Saturday, March 24, 2012

What is the unconscious mind, anyway?

If you pay attention to what people say when they talk about your unconscious mind, you'll notice that they're not particularly consistent. For instance, they'll say your unconscious mind is childishly literal and that it's the source of your creativity. And they'll say that your unconscious is always looking out for you, but isn't it also the little voice in your head that, when you come home in the evening and face an angry spouse, points out, "It's your anniversary today," which begs the question, "Why the heck didn't you tell me this yesterday?"
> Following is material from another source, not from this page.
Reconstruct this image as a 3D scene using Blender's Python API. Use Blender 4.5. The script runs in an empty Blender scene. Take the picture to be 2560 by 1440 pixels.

The fact is that "unconscious mind" is an umbrella term for many different functions, most of which, though cool, are poorly understood. For that matter, the division between consciousness and the unconscious also varies from moment to moment. For example, you probably weren't conscious of the sensations in your left big toe until I mentioned it, and yet, when your toe requires your attention, such as when you stub it against something, you focus on it automatically. The rest of the time, it's in the background, allowing your conscious mind to focus on something else.

And that means that the term "unconscious mind" refers to everything your brain is doing that you're not conscious of at the moment, including some things that you've never had consciousness of yet, that seem inaccessible, and others that you are conscious of from time to time.

Part of this is presumably purely a matter of brain training, while others revolve around the mind-body connection. Most of us don't know how to dilate our pupils at will, and make the pupil of the right and left eyes different from one another. This is usually considered to be an unconscious reflex, but some people can control their pupils at will; it's a skill you can learn. And if this "involuntary reflex" can be controlled, what can't be?

So when you're not dilating them consciously, your pupils are being controlled by the unconscious mind, which also controls your dreams at night, manages your heart and your digestion, comes up with weird and wonderful ideas, and reacts to things you're only imagining as if they are happening right now. These are very different functions, but they're all tied together somehow.

So far, the immense complexity of the nervous system has kept us from figuring these things out with the kind of precision that we expect from a science. Discovering the laws of planetary motion and gravity are child's play by comparison! But it's always been true that the way things start is that theory lags far behind practice, and we know about things that work and things that don't, even though we don't exactly know why. Not only can we enjoy music without understanding the neural pathways behind this, we can compose music without knowing this. Perhaps someday we'll know enough about neural theory that music theory becomes a subset of it, but in the meantime we have a patchwork of different disciplines based on what works and what doesn't.

Hypnosis is like this, too. Hypnosis is a set of techniques that enhance communication with the unconscious mind and, through it, allow access to the mind-body connection. There are a lot of excellent hypnotic techniques for a variety of uses, and a patchwork of theory that allows you to predict likely results and extend the boundaries of practice, though as far as getting back to  first causes, it ain't gonna happen for a long time yet, any more than we can answer, "Why do humans like music, exactly?"

I could say a lot about left-brain vs. right-brain, cerebral cortex vs. cerebellum, brain stem, and peripheral nerves, but I'm not going to today. The main take-away is that our minds are compartmentalized, but communication between every part exists. The pathways can be long and indirect -- people who've had their brain hemispheres separated can no longer take the short path, the corpus callosium, for left-brain/right-brain communication, but signals can still go down to the brain stem and back up into the other hemisphere, or take the long way and use one hand to let the other know what it's doing. Everything we know about the mind is an over-simplification, and it's good to assume that "there's always another way."

And with all the thousands or millions of combinations of "other ways" that we use every day, and others that we can learn to use, you can see how the "unconscious mind" is a very loose concept indeed.